Every crossing of the US-Canada border by a native person has the potential to become a transgression.  For example, eagles an integral part of native American spirituality, but they are also the national symbol of the United States and possession of Eagle feathers and Eagle parts are illegal, punishable with a fine of up to $5,000 or one year in jail.  Members of federally recognized Native American tribes are generally exempted from these laws if they use the feathers for religious purposes. Of note here is that Native American religious ceremonies were actually outlawed until 1978 (!).  They only became legal with the passage of the 1978 Native American Freedom of Religion Act.  However, the legal protection from Eagle feather laws do not apply to members of Canadian First nations, so legally crossing the border as a native person from Canada in the possession of eagle parts requires following a carefully scripted set of rules and completing official forms. Failure to comply with these restrictions can mean delays, interrogations, confiscation of sacred objects or even denial of entry. 

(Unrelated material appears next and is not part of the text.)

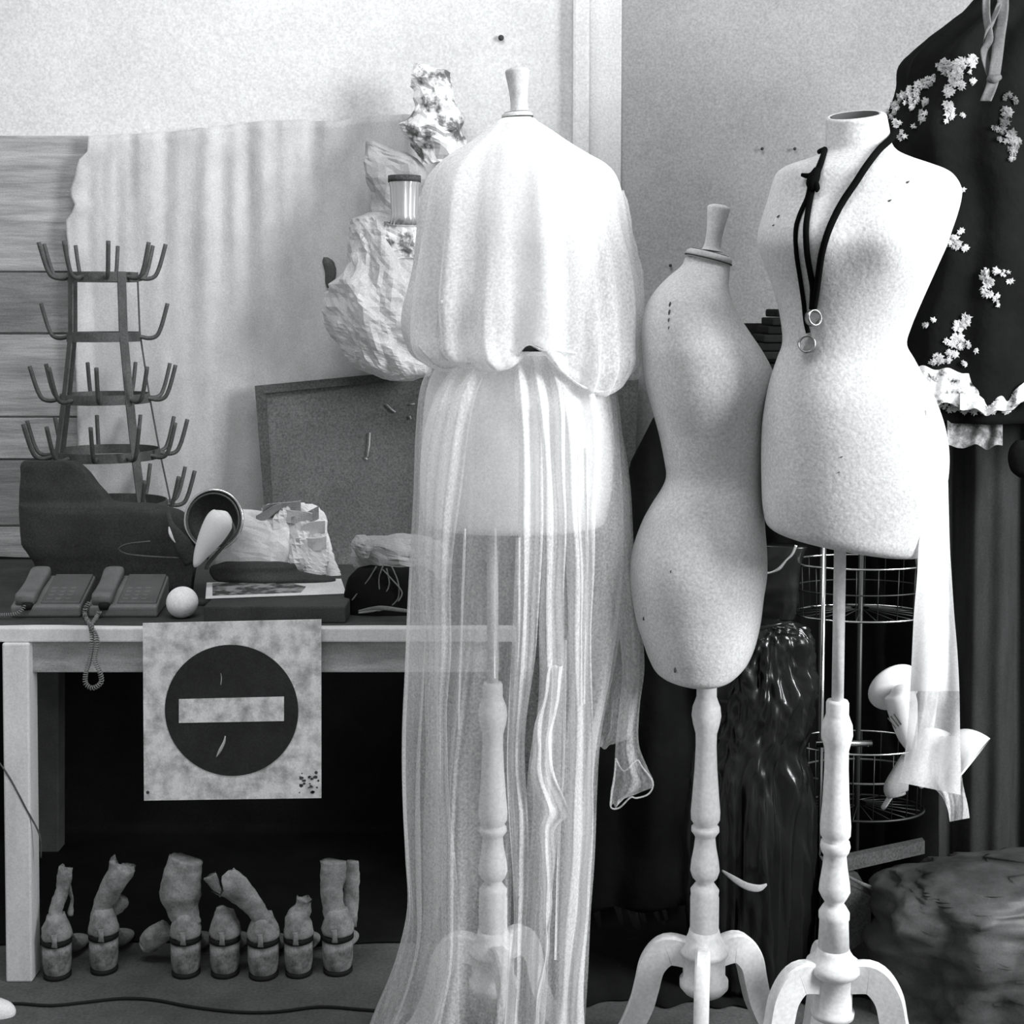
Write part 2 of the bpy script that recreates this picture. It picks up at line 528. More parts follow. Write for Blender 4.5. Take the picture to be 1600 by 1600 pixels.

To challenge the often byzantine rules of passage across international borders as a single native individual takes exceptional courage, but there are countless native people who will perform such rites even in the face of personal hardship to assert crossing rights for native nations. A more hopeful approach is to defy border crossing restrictions communally as in the case of the intertribal canoe journeys in the Pacific Northwest that started with the “Paddle to Seattle” in 1989 and became annual border crossing events in 1993. For these celebrations of traditional lifeways, the border is a line with little importance as explained by Frances Charles, Chairwoman of the Lower Elwha Klallam Tribe in the video “Canoe Journey 2017 – Our Indigenous Connections Reach Beyond border.”